“Starring Jerry as Himself” can be filed under “truth is stranger than fiction.” But it’s part truth and part fiction, or at least part drama, so it’s a bit of a slippery movie, in terms of both classification and credibility.
The main character is a businessman named Jerry (Jerry Hsu) who came to America from China decades ago and became one of those people that politicians of every stripe like to single out during speeches as examples of the promise of America fulfilled: successful businessman, successful family man with many children, pillar of his community. Then one day, he gets a call telling him that his bank account is being used to launder money and that he’s going to need to participate in a sting operation run by two cops working for the Chinese government, Officer Zhang (Haosong Yang) and Inspector Ou (Fang Du).
You could call this movie a “subjective documentary” if all documentaries weren’t already subjective in some way. What it mostly “documents” is one family’s version of a bizarre thing that happened to them. It’s loosely based on a true story, and most of the participants play themselves in what feels like a low-budget indie movie version of one of those true crime stories that always appear on American television. (Most of the movie consists of re-enactments, and once it kicks into that mode, the camera adopts an ominous low angle most of the time, and the screen shape becomes CinemaScope dimension, the official visual shorthand for “this is cinematic” whether it actually is or isn’t.)
There’s a tradition in various world cinemas of people playing a version of themselves in stories based on things that really happened (Iran in the 1990s was especially good at these sorts of projects). Still, this one isn’t exactly a work in that tradition. It feels more like an incredibly elaborate home movie but directed by somebody who’s not actually part of the onscreen family: New York-based filmmaker Law Chen, who was also born in China.
I don’t think it entirely works because documentaries that mold themselves after existing fiction film genres don’t truly satisfy unless the story being told could organically fit into that mold. James Marsh’s “Man on Wire,” a film about Phillip Petit’s walk between the Twin Towers, is probably the most successful example, relying heavily on re-creations shot and edited like pieces of a long lost 1970s heist flick.
This one is a pretty widely praised movie, so I guess I’m an outlier in saying that the re-creations are more clever than insightful and that about halfway through the (thankfully brief) 74-minute running time, the determination to make the story fit into a certain prefabricated mold started to grate on me, because you can figure out what’s actually going on pretty fast. After that, I didn’t find the “everyday person gets drawn into a police action” movie to be as inherently engrossing as a hypothetical straight documentary interviewing the participants would have been.
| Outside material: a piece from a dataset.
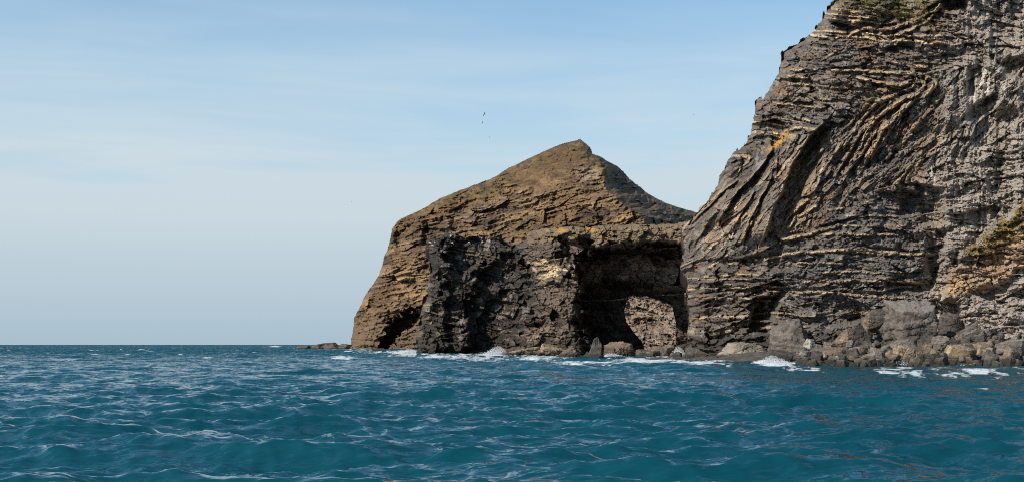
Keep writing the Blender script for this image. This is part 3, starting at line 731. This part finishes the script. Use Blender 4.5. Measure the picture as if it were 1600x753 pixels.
# px, py(foot), w, h, D, roll, colour, label, extra
B = [
 # in front of the arch
 (931, 566, 48, 42, 330, 0.0, DRK, "pointed shark-fin rock standing in the surf before the arch", dict(peak=0.10)),
 (889, 568, 48, 30, 332, -0.35, BRN, "sloping brown rock left of the pointed fin rock", {}),
 (932, 568, 40, 14, 318, 0.0, DRK, "low black rock at the foot of the fin rock", {}),
 (968, 561, 60, 30, 356, -0.12, BRN, "broad flat-sided slab right of the fin rock", dict(flat_top=1)),
 (1012, 563, 44, 17, 342, 0.0, GREY, "low dome-shaped grey rock in front of the arch opening", {}),
 (1036, 554, 46, 15, 362, 0.05, GREY, "flat grey rock behind the low dome in the arch opening", {}),
 (1006, 556, 34, 12, 366, 0.1, DRK, "dark ledge inside the left foot of the arch opening", {}),
 (1090, 566, 40, 27, 300, 0.1, DRK, "dark chunky boulder at the right foot of the arch", {}),
 (1118, 569, 30, 7, 288, 0.0, DRK, "low wet black rock awash beside the pale sloping boulder", {}),
 (760, 566, 24, 6, 400, 0.15, DRK, "half-sunk black rock in the white water before the dark stack", {}),
 (733, 563, 16, 5, 420, 0.1, DRK, "smaller half-sunk rock in the white water before the dark stack", {}),
 (593, 551, 34, 8, 640, 0.0, DRK, "lone flat rock in the sea before the headland cave", {}),
 (864, 557, 60, 22, 372, 0.15, TAN, "pale tan ledge at the foot of the arch buttress", dict(lay=0.12)),
 (824, 556, 62, 16, 388, 0.0, TAN, "knobbly tan ledge under the black bay of the arch rock", dict(lay=0.1)),
 # foot of the cliff, left to right
 (1160, 567, 84, 36, 268, 0.18, (0.175, 0.143, 0.113), "big pale sloping boulder under the small cliff cave", {}),
 (1240, 555, 88, 62, 252, 0.0, (0.112, 0.092, 0.075), "huge angular boulder with a dark right face right of the cave", dict(planes=[(-0.62, -0.35, 0.7, 0.56), (0.92, -0.22, 0.35, 0.5), (-0.3, -0.95, 0.3, 0.6), (0.1, -0.5, 0.9, 0.72), (-0.95, 0.1, 0.1, 0.8)], lay=0.06)),
 (1216, 570, 50, 26, 236, 0.2, DRK, "dark broken boulder behind the white splash", {}),
 (1264, 545, 24, 18, 238, 0.3, PAL, "small pale wedge stone leaning on the huge angular boulder", {}),
 (1300, 573, 82, 34, 216, -0.30, BRN, "long smooth brown slab sloping down to the water", {}),
 (1283, 578, 74, 18, 203, 0.0, TAN, "low layered tan rock at the water edge", dict(lay=0.2)),
 (1352, 572, 84, 30, 214, -0.22, GREY, "long grey slab right of the smooth brown slab", {}),
 (1322, 540, 34, 30, 234, 0.5, BRN, "upright wedge boulder above the smooth brown slab", {}),
 (1338, 528, 36, 26, 240, -0.5, DRK, "dark tilted slab under the banded cliff foot", {}),
 (1356, 520, 30, 34, 243, 0.4, BRN, "folded brown block against the left side of the flat-topped block", dict(lay=0.15)),
 (1424, 534, 92, 72, 229, 0.0, (0.112, 0.092, 0.076), "enormous flat-topped block with a pale top", dict(lay=0.075, pale_top=True, planes=[(0.03, -0.30, 1.0, 0.5), (-0.12, -1, 0.15, 0.62), (-1, -0.15, 0.12, 0.72), (1, -0.12, 0.05, 0.72), (-0.6, -0.75, 0.1, 0.74), (0.5, -0.6, 0.7, 0.72)])),
 (1372, 510, 44, 30, 243, 0.1, DRK, "dark shoulder block behind the enormous flat-topped block", {}),
 (1484, 516, 40, 32, 238, 0.0, DRK, "shadowed square block right of the enormous flat-topped block", {}),
 (1514, 524, 42, 24, 229, -0.35, GREY, "tilted grey slab near the dark buttress", {}),
 (1408, 548, 56, 20, 222, -0.3, GREY, "leaning slab below the enormous flat-topped block", {}),
 (1412, 563, 36, 26, 212, 0.2, TAN, "sunlit tan wedge boulder below the leaning slab", {}),
 (1376, 566, 30, 24, 214, 0.0, BRN, "round brown boulder between the grey slab and the tan wedge", {}),
 (1440, 566, 34, 24, 212, 0.1, BRN, "brown cube-like boulder right of the tan wedge", {}),
 (1470, 548, 36, 26, 220, 0.0, GREY, "smooth rounded boulder below the shadowed square block", {}),
 (1494, 550, 30, 26, 219, 0.0, DRK, "dark square boulder beside the smooth rounded boulder", {}),
 (1500, 562, 56, 26, 211, 0.1, TAN, "large sunlit tan block near the beach", dict(flat_top=1)),
 (1540, 556, 50, 26, 216, -0.1, BRN, "broad brown boulder on the right beach", {}),
 (1580, 554, 54, 26, 214, 0.15, GREY, "long grey boulder at the right edge of the beach", {}),
 (1576, 572, 44, 26, 202, 0.0, BRN, "brown pointed rock at the water on the far right", {}),
 (1528, 574, 34, 14, 203, 0.0, TAN, "low weedy tan rock at the water edge", {}),
 (1460, 574, 40, 14, 204, 0.0, DRK, "low black wet rock below the large tan block", {}),
 (1330, 578, 60, 10, 202, 0.0, DRK, "long black wet rock at the foot of the grey slab", {}),
 (1386, 580, 40, 8, 198, 0.0, DRK, "flat rock awash in foam off the boulder beach", {}),
 (1562, 583, 30, 5, 190, 0.0, DRK, "sunken rock showing in the foam off the right beach", {}),
]
for k, (px, py, w, h, D, roll, colr, label, ex) in enumerate(B):
    kw = dict(seed=100 + 7 * k, roll=roll, colr=colr); kw.update(ex)
    o = boulder("boulder", px, py + 3, w * 1.05, h + 3, D, **kw)
    tag(o, label, "boulder", group="boulders along the shore")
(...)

But just because the movie is overthinking things, in a way, doesn’t mean there hasn’t been a great deal of thought put into it. A densely packed and propulsively edited montage of home video from the family opens the movie and sets up the re-enactments. As “Starring Jerry as Himself” unfolds, you do start to realize that the film opened that way for reasons other than the almost guaranteed nostalgia-bath of seeing low-resolution video footage of actual people existing in a long-gone era. This is as much a movie about memory, psychology, and trust as it is an account of an event that seems pretty strange at first glance but becomes stranger, deeper, and sadder once you get to the bottom of it all.